- [What you have to do]
Give again only the lines beginning with the one that contains "Keep writing the" and ending with the one that contains "unit further right"; include both of those lines.

- [Dataset content]

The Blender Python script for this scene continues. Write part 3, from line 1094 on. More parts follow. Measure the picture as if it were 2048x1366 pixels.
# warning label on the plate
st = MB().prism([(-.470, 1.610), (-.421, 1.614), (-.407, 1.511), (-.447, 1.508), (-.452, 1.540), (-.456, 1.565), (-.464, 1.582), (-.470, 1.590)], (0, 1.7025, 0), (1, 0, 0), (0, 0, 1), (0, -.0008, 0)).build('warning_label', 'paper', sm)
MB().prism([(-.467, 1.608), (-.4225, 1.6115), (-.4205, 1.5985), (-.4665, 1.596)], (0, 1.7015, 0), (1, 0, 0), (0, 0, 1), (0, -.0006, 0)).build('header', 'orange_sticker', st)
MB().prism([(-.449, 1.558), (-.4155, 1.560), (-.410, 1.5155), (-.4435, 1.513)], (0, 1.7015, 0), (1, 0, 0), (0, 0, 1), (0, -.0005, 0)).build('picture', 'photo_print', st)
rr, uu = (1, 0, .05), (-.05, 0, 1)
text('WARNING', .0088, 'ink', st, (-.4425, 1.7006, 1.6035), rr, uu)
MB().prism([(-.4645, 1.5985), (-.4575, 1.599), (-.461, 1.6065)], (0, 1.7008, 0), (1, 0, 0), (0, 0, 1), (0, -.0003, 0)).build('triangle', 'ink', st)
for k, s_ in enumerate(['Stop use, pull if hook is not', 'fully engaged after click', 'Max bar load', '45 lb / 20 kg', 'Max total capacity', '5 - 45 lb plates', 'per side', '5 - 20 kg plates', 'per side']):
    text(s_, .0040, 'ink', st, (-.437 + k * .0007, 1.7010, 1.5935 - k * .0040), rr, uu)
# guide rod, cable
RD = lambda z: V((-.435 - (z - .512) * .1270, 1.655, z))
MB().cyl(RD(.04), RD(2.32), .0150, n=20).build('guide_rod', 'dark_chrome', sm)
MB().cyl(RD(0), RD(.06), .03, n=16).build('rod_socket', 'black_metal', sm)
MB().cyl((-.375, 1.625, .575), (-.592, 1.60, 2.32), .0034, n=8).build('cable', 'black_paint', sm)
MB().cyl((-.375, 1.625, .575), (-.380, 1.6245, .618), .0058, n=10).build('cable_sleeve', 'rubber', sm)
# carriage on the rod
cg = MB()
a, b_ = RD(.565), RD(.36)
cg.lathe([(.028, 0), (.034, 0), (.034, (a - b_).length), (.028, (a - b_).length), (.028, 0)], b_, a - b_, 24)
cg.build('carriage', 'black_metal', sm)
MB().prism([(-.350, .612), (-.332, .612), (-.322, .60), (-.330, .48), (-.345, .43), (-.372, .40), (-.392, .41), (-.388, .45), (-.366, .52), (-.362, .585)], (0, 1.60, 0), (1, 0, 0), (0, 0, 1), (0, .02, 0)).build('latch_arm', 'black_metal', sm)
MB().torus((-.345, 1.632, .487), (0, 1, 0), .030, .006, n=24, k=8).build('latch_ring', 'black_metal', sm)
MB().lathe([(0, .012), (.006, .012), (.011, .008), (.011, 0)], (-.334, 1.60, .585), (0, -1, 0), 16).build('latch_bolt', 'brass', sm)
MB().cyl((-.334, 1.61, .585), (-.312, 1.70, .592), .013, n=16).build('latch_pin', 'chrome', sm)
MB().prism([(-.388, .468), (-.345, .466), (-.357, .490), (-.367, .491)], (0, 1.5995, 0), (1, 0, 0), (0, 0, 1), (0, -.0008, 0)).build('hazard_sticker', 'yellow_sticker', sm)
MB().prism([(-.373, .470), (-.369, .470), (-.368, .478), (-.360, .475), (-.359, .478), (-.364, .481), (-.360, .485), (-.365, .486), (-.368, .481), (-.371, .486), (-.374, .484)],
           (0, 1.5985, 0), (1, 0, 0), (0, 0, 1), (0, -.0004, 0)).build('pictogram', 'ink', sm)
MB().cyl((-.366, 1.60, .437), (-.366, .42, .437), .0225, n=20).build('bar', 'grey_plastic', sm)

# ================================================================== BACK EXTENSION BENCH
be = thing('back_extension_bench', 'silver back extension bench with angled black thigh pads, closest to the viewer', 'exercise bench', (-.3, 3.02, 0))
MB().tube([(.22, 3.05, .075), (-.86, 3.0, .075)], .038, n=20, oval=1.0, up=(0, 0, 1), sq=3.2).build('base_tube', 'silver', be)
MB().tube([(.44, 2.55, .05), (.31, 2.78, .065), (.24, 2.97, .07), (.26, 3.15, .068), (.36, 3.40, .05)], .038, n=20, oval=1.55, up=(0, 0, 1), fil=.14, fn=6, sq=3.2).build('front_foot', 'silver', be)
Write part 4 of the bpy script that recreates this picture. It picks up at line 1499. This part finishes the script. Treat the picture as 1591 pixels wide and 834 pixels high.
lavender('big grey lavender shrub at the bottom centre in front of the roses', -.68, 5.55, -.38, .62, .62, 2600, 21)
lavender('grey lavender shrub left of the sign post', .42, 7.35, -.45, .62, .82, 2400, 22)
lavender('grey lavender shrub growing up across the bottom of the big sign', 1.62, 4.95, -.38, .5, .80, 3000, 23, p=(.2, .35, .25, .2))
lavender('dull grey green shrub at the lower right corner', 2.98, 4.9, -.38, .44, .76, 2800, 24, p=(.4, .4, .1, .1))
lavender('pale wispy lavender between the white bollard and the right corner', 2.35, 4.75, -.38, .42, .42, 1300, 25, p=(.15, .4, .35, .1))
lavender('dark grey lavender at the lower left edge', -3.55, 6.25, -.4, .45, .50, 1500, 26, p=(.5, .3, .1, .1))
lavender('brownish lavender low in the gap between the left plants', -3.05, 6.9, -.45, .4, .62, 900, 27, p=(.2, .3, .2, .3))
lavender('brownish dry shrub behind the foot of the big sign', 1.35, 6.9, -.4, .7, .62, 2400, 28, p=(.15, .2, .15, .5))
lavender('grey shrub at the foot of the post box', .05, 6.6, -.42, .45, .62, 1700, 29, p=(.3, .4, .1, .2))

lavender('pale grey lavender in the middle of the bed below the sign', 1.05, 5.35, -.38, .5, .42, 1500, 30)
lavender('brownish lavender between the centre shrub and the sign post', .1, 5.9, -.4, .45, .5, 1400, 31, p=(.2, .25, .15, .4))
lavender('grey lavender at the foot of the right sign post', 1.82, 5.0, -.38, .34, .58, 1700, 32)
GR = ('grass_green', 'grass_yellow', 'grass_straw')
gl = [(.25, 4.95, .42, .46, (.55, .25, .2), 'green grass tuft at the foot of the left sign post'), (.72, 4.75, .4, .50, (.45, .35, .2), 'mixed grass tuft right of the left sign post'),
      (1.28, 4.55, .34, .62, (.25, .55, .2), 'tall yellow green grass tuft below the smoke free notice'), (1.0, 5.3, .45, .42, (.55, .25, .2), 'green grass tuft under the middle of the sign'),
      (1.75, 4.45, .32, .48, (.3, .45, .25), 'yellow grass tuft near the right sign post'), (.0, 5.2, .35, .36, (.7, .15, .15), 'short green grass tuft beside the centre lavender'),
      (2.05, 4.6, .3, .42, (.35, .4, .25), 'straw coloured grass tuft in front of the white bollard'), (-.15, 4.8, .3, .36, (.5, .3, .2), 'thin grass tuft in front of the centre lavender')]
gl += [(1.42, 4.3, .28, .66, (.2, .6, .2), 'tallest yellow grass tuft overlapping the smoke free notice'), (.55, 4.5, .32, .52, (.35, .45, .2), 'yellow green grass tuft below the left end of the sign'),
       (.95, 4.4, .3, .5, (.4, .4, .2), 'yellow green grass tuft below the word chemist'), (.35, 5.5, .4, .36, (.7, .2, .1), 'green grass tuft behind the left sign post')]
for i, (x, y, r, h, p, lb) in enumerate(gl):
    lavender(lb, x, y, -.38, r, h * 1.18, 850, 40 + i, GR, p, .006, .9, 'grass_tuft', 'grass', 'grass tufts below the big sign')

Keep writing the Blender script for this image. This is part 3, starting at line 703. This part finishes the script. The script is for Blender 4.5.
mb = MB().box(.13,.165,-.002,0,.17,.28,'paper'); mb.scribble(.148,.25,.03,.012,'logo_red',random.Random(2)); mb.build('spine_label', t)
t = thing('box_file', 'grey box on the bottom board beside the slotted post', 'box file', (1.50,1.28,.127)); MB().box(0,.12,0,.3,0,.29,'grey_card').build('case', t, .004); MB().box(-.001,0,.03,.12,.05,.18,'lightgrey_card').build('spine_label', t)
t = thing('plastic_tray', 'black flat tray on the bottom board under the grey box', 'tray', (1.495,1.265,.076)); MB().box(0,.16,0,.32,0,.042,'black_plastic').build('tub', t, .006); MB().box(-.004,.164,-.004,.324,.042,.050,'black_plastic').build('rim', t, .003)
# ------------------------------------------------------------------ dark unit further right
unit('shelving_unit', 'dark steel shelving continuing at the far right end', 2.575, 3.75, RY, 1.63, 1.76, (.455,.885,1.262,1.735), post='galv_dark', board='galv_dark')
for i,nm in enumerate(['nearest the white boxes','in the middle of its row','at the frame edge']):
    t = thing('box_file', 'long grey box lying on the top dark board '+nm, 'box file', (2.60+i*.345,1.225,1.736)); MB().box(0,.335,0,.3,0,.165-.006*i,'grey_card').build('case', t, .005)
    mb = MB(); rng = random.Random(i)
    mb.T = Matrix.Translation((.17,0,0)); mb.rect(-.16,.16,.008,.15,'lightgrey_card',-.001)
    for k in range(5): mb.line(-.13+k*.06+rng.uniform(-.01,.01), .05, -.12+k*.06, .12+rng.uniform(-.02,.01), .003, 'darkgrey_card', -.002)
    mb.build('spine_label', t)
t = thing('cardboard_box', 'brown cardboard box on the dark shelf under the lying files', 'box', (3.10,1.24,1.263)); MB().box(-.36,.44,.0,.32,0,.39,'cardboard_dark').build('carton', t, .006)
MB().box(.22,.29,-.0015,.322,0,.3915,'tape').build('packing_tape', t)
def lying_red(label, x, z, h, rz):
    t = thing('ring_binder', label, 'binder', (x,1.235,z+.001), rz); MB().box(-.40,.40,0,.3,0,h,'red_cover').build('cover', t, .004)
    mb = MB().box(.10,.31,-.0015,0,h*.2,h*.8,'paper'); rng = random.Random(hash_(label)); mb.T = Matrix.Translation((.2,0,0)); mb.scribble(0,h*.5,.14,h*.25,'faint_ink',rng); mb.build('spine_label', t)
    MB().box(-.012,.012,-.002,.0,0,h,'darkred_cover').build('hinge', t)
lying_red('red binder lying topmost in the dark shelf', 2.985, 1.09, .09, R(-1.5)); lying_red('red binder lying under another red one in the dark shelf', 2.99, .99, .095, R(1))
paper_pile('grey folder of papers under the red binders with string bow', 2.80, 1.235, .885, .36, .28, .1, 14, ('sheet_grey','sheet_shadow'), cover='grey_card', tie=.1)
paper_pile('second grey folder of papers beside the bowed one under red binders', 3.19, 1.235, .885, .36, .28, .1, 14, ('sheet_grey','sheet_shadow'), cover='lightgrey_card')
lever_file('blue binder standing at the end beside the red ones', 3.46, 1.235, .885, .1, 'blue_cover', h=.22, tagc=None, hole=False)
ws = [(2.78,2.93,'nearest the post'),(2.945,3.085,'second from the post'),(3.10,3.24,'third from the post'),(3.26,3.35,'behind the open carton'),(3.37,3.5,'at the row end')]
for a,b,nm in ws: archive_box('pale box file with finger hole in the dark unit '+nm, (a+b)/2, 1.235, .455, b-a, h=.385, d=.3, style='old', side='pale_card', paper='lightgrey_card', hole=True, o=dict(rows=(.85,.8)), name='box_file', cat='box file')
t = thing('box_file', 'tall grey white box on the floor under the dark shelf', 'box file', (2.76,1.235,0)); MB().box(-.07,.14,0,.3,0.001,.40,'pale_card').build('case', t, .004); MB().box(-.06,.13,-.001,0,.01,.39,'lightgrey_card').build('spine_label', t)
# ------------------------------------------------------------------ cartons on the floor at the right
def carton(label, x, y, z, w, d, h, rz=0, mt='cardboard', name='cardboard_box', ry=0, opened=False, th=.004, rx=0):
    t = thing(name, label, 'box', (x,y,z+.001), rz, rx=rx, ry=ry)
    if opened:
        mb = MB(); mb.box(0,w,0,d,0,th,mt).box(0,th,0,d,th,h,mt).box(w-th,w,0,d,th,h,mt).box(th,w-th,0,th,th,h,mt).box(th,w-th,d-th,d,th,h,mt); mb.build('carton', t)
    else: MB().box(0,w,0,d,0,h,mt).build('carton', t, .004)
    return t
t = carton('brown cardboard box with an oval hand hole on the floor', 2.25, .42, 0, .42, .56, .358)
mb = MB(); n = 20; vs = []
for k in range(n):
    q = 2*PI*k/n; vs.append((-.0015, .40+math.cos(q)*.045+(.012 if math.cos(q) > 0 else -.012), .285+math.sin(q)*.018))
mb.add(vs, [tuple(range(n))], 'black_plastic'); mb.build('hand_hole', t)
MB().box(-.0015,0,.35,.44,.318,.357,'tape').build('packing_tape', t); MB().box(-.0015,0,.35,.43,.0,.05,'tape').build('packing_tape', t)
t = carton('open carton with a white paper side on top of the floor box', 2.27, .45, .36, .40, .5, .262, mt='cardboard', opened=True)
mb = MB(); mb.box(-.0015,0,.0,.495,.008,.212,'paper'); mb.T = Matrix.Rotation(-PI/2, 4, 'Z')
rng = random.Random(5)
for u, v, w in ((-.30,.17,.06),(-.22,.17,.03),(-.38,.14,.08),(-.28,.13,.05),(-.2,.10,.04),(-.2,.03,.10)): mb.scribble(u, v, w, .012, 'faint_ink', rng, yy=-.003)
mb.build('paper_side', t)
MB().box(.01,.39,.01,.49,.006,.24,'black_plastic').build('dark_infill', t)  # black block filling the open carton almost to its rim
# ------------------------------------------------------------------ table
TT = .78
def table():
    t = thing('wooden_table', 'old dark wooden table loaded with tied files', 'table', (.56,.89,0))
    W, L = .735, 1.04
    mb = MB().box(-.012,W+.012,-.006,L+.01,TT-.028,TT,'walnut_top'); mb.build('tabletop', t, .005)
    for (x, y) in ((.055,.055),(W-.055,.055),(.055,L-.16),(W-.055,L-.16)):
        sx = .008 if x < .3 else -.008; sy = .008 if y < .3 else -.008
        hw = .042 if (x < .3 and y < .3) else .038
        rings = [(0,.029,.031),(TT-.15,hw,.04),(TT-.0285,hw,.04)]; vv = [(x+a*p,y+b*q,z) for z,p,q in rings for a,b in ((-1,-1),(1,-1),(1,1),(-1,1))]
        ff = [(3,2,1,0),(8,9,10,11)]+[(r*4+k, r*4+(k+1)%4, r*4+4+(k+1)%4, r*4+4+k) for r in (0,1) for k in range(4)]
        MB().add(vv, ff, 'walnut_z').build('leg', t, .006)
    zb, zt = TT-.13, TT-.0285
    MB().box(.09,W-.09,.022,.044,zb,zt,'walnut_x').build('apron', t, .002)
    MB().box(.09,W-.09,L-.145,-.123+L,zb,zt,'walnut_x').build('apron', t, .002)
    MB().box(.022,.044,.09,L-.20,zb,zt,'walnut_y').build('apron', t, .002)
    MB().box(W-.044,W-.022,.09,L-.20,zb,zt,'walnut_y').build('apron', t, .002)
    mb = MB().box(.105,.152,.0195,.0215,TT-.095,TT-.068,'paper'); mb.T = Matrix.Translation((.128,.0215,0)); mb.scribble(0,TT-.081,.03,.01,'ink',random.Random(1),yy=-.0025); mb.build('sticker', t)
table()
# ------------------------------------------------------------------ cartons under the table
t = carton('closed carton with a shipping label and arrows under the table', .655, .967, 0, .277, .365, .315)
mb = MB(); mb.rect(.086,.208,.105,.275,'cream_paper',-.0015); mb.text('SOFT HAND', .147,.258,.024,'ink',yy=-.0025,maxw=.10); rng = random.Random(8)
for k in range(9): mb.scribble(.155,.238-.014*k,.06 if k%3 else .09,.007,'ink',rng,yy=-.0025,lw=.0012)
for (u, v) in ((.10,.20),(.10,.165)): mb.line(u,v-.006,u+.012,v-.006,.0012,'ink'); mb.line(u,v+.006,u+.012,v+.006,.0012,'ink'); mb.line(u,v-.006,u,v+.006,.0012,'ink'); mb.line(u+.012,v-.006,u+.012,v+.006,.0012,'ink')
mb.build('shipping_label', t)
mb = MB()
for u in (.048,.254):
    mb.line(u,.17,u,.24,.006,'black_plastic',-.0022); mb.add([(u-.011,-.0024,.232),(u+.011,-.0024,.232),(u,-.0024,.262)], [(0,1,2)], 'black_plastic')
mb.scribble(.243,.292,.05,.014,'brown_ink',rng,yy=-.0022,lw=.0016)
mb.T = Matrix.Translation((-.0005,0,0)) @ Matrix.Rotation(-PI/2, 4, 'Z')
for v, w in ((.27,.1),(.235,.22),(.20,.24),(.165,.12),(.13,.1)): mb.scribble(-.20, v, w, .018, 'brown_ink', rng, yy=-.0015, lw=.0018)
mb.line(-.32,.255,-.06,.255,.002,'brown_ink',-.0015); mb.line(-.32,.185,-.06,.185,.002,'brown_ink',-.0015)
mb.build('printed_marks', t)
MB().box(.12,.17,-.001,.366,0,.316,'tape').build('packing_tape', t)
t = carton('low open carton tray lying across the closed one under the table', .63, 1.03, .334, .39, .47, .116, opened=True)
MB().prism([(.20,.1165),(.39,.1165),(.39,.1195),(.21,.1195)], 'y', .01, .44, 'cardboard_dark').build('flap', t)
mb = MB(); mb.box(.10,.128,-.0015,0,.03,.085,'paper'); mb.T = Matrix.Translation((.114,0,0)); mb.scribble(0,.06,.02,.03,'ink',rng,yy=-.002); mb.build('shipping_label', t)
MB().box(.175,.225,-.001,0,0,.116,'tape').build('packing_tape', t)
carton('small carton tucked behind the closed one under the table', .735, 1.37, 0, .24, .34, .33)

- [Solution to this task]
Keep writing the Blender script for this image. This is part 3, starting at line 703. This part finishes the script. The script is for Blender 4.5.
mb = MB().box(.13,.165,-.002,0,.17,.28,'paper'); mb.scribble(.148,.25,.03,.012,'logo_red',random.Random(2)); mb.build('spine_label', t)
t = thing('box_file', 'grey box on the bottom board beside the slotted post', 'box file', (1.50,1.28,.127)); MB().box(0,.12,0,.3,0,.29,'grey_card').build('case', t, .004); MB().box(-.001,0,.03,.12,.05,.18,'lightgrey_card').build('spine_label', t)
t = thing('plastic_tray', 'black flat tray on the bottom board under the grey box', 'tray', (1.495,1.265,.076)); MB().box(0,.16,0,.32,0,.042,'black_plastic').build('tub', t, .006); MB().box(-.004,.164,-.004,.324,.042,.050,'black_plastic').build('rim', t, .003)
# ------------------------------------------------------------------ dark unit further right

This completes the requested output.